My educated guess, here, is that perhaps 2-3 of you will fall in love with this text immediately, 2-3 more will start to catch these glimpses into something you don’t understand but are drawn to maybe in just a few of the stories, 2-3 more will hate it at first and then in the course of your re-reading for your close reading analysis will start to become obsessed with certain lines here and there, and the rest of you will only gain an appreciation for the text in a few weeks when we read other books that engage with Schulz in a more contemporary style. But, ALL of you will struggle with this reading, it is the most difficult we will be doing for the entire semester. Don’t be discouraged, read it aloud, look up words, go slowly.
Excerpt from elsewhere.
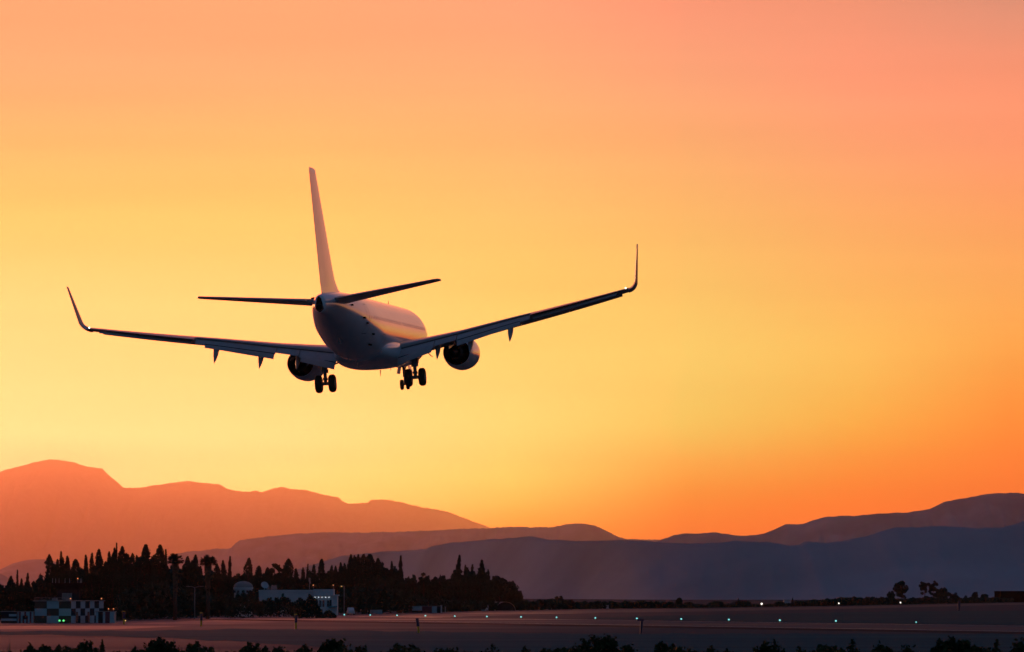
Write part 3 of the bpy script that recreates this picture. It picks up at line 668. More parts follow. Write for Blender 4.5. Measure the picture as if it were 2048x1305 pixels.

Even I don’t feel a connection with every story, but its those few, for me, that make me come back for more: “Cinnamon Shops,” “Birds,” “Tailor’s Dummies,” and “Cockroaches.” I will organize the discussion board in three groups based on this breakdown, try to respond and build off of other students’ comments on the subject you have chosen.

[1] Ibid. Pg. 112.

[2] “‘Polish Kafka’ Bruno Schulz Commemorated at Warsaw Show.” Polskie Radio Dla Zagranicy. N.p., 20 Nov. 2012. Web. 1 Dec. 2012.

[3] Pg. 101. Ficowski, Jerzy. Regions of the Great Heresy: Bruno Schulz, a Biographical Portrait. Trans. Theodosia S. Robertson. New York: W.W. Norton, 2003. Print.